A New Series: One Minute Reviews of
Books by Vermont Authors

 

Laura's column "One Minute Reviews" has appeared bi-weekly in Wilmington, Vermont's Deerfield Valley News since 2015. In April 2018, she found that no Vermont periodical consistently reviews all commercially published fiction and non-fiction by Vermont authors, so she started a series to fill that void. Published reviews from that series and some earlier reviews of local authors are listed with links to a scan of the printed copy. Reviews still in queue are listed without links until they appear in print.

The books reviewed in this series are available through Wilmington's Pettee Memorial Library, the Whitingham Free Public Library, and locally owned Bartleby's Books in Wilmington.

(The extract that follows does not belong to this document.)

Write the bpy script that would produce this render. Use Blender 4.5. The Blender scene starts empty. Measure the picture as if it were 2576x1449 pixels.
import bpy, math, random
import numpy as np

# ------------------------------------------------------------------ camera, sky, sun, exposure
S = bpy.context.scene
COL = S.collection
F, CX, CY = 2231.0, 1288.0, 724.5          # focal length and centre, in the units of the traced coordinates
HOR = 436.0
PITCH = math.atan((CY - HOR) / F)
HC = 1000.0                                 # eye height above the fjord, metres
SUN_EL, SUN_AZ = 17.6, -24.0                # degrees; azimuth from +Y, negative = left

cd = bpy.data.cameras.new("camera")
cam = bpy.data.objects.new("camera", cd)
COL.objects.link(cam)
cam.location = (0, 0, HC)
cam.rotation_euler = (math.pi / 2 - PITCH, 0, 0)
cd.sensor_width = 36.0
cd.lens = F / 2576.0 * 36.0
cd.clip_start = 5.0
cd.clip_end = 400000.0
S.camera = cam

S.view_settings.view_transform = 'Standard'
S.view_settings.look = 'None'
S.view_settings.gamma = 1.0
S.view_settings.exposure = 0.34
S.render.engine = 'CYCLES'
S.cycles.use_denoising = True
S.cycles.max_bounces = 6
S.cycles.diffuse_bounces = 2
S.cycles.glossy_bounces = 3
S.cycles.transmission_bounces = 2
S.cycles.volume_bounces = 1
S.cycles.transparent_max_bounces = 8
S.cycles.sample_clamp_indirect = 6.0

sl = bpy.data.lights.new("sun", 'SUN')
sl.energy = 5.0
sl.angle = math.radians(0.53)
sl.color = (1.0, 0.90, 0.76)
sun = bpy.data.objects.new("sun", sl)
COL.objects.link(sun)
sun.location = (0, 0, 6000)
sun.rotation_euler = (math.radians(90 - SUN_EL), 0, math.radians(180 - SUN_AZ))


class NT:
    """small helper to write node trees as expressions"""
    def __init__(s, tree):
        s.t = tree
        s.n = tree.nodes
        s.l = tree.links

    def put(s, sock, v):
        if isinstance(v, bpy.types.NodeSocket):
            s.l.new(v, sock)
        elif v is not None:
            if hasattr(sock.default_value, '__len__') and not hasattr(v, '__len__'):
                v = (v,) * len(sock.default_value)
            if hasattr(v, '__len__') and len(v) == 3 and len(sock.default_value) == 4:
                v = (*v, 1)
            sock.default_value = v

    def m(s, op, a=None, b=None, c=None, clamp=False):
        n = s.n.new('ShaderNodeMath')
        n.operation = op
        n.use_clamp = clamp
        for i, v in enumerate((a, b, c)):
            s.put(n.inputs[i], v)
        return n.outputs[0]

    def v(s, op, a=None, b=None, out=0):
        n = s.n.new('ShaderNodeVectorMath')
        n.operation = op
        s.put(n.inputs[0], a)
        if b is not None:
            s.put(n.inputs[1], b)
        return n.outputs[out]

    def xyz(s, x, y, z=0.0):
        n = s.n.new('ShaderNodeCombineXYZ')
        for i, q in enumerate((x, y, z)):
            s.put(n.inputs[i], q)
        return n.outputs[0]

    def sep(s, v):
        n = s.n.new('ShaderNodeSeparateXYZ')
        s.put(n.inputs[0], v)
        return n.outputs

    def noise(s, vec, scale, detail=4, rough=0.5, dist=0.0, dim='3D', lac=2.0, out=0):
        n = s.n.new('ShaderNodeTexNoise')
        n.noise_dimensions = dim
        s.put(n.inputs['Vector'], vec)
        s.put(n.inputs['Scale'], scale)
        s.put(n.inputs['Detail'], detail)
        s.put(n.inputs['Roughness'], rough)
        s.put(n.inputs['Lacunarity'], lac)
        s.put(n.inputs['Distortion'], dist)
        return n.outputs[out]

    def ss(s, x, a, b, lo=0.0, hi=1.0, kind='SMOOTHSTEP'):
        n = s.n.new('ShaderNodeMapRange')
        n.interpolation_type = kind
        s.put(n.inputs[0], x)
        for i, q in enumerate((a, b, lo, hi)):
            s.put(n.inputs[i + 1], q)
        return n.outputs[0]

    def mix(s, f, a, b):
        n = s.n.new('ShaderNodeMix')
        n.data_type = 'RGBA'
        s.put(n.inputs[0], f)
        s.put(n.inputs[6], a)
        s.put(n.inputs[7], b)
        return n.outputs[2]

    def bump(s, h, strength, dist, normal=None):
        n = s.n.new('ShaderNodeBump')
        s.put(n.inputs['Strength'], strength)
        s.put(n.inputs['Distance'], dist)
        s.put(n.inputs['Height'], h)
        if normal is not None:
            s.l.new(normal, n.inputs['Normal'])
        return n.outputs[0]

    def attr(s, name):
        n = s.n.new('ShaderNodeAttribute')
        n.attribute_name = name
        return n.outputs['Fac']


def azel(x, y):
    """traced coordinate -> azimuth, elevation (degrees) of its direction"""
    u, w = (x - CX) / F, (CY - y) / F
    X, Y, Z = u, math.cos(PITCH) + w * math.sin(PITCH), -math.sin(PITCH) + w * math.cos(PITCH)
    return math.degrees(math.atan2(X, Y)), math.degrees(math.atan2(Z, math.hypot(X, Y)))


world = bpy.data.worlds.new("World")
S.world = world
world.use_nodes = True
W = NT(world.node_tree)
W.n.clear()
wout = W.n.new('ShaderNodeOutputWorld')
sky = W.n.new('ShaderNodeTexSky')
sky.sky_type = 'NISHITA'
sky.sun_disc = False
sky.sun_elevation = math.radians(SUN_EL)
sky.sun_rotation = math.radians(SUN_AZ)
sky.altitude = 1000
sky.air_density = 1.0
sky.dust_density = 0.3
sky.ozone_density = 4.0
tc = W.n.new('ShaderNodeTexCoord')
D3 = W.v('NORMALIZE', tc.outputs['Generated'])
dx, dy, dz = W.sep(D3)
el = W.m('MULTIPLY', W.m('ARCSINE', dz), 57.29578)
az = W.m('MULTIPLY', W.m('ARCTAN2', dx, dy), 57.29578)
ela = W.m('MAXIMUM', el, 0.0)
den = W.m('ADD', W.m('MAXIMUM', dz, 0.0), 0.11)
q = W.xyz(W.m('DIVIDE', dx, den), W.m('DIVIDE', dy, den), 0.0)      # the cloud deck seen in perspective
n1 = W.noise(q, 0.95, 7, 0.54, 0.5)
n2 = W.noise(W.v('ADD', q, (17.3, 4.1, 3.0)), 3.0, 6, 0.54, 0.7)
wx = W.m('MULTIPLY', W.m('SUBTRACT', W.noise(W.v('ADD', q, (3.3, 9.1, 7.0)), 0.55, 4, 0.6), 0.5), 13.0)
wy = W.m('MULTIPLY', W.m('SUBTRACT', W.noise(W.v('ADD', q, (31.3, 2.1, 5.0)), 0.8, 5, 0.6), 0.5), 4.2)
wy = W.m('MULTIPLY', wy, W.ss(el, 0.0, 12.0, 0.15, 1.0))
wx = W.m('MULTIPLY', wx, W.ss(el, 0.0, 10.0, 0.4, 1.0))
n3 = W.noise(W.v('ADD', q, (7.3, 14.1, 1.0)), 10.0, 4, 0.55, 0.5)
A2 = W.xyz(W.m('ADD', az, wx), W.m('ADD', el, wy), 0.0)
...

Deerfield Valley News, 8/29/2024

Tragedy in the Archives

Doris Kearns Goodwin, An Unfinished Love Story: A Personal History of the 1960s. Simon & Schuster, 2024

Doris Kearns Goodwin is best known for her distinguished biographies of American presidents; but An Unfinished Love Story is different from them in everything but its devotion to research and its readable story. As the subtitle says, it’s a personal study of the American 1960s, as experienced by Richard (“Dick”) Goodwin, Doris’s husband of 46 years, and to a lesser extent, by herself. The archives on which the study is based were contained in three hundred boxes of letters, speeches, and memorabilia that Dick kept from his years as a major speech writer for the Kennedy and Johnson administrations. Turning to these boxes after his 80th birthday, Dick asked Doris to join him in looking over these archives “to see what might come of it.” Dick died before a book came of it; but after a period of mourning, Doris went back to their “last adventure together,” completing Dick’s story and adding her experiences from the days she worked with Johnson on his memoirs after his retirement. The resulting book is a fascinating study of the great hopes, achievements and heartbreaks of the American 1960s, and (not incidentally) a portrait of the marriage of the two extraordinary people who are reflecting on their pasts.

The book proceeds chronologically, often with specific dates. We see Dick begin his career as a speech writer during Kennedy’s 1960 campaign, excited by the idea of the New Frontier. We watch him work with Shriver in the Peace Corps, and we see his passion for Civil Rights emerge in all Kennedy’s speeches on the subject. On a personal level, we watch him assist Jackie Kennedy orchestrate such “Camelot” events as the dinner for Nobel Prize Laureates in 1962; after Kennedy’s assassination, we see him procure the eternal flame that she wanted next to the President’s grave. We also see that being a Kennedy man implied despising Lyndon Johnson, who was in danger of being shouldered out of the 1964 vice presidency, in part by his arch nemesis, Bobby Kennedy.

And yet, after JFK’s assassination, Dick, unlike many other Kennedy men, did not disappear. He became Lyndon Johnson’s major speech writer, the man who gave America the phrase “Great Society,” and wrote speeches that, passed as bills, permanently changed American life. Voting Rights, Affirmative Action, Integration—the book’s quotations from Johnson’s speeches reveal a great partnership of President and writer. They hum with the belief that Government potentially has the power to fulfill America’s greatest promises of freedom.

But then came the Vietnam War’s escalation and the “credibility gap” that emerged as Johnson lied to the public. Disillusioned by eroding trust and the diversion of government attention from Great Society programs, in September of 1966, Dick became the first White House “insider” to condemn the war publicly. Johnson never forgave him. After one disastrous attempt at reconciliation over a speech, they never saw each other again. Dick actively supported McCarthy’s presidential run and then Bobby Kennedy’s, hoping to revive the idealism that had been so close to becoming reality.

Gradually, readers see why Dick Goodwin’s 300 boxes of archives remained unopened for fifty years: reading the letters and papers resurrects the pain of the tragedies that followed a promised Great Society—its hope undone by Johnson’s great failure, the assassination of Martin Luther King, race riots, the assassination of Bobby Kennedy, the collapse of Democratic dreams at the 1968 Democratic convention, and the presidency of Richard Nixon. This is a heart-wrenching read, filled with stories, reflections, and wisdom schooled by hope, loss, and love.